AEGIS: Towards Formalized and Practical Memory-Safe Execution of C programs via MSWASM
Shahram Esmaeilsabzali, Arayi Khalatyan, Zhijun Mo, Sruthi Venkatanarayanan, Shengjie Xu
TL;DR
This work addresses memory safety in C by leveraging Memory-Safe WebAssembly (MSWASM) as a safe intermediate representation. It delivers a formal Coq/Iris model of MSWASM with inter-module interaction and proves local handle isolation, then couples this with Aegis, a pipeline that translates MSWASM to spatially safe Checked C code to protect C programs, including legacy libraries.
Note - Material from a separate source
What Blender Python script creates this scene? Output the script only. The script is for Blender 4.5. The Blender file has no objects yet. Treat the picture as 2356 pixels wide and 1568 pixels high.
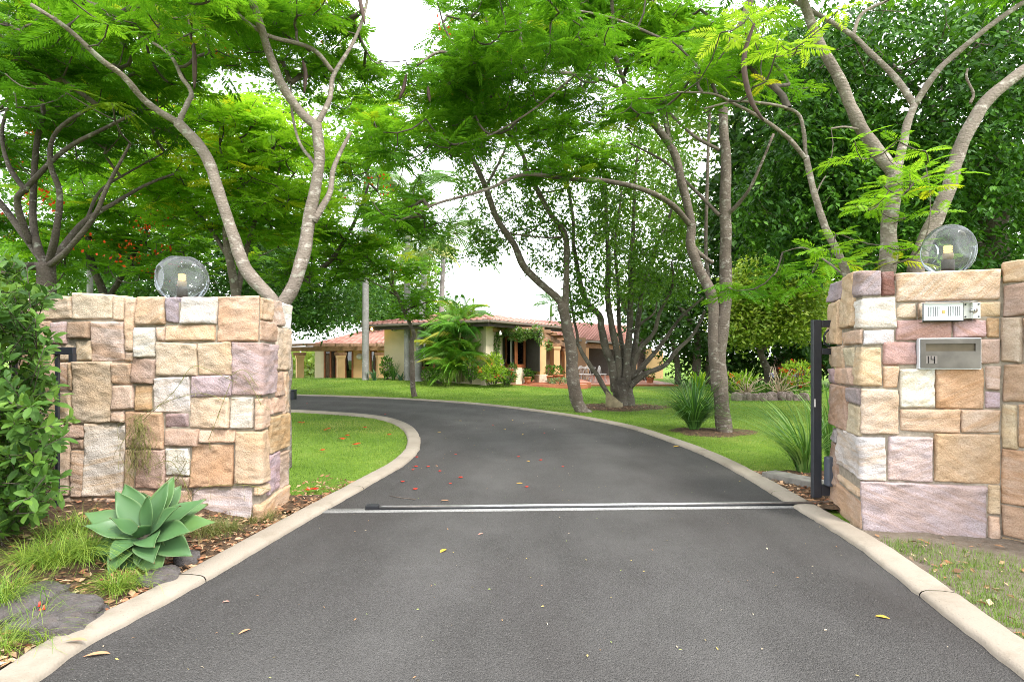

The key contributions are a mechanized MSWASM formalization, a proof of translation to Checked C ensuring spatial safety, and a practical toolchain that achieves substantial runtime efficiency while preserving binary compatibility. The approach enables safe interoperability among multi-party components and offers a concrete path to deploy memory-safety guarantees in real-world C systems with modest performance overhead and limited memory impact.
Abstract
Programs written in unsafe languages such as C are prone to memory safety errors, which can lead to program compromises and serious real-world security consequences. Recently, Memory-Safe WebAssembly (MSWASM) is introduced as a general-purpose intermediate bytecode with built-in memory safety semantics. Programs written in C can be compiled into MSWASM to get complete memory safety protection. In this paper, we present our extensions on MSWASM, which improve its semantics and practicality. First, we formalize MSWASM semantics in Coq/Iris, extending it with inter-module interaction, showing that MSWASM provides fine-grained isolation guarantees analogous to WASM's coarse-grained isolation via linear memory. Second, we present Aegis, a system to adopt the memory safety of MSWASM for C programs in an interoperable way. Aegis pipeline generates Checked C source code from MSWASM modules to enforce spatial memory safety. Checked C is a recent binary-compatible extension of C which can provide guaranteed spatial safety. Our design allows Aegis to protect C programs that depend on legacy C libraries with no extra dependency and with low overhead. Aegis pipeline incurs 67% runtime overhead and near-zero memory overhead on PolyBenchC programs compared to native.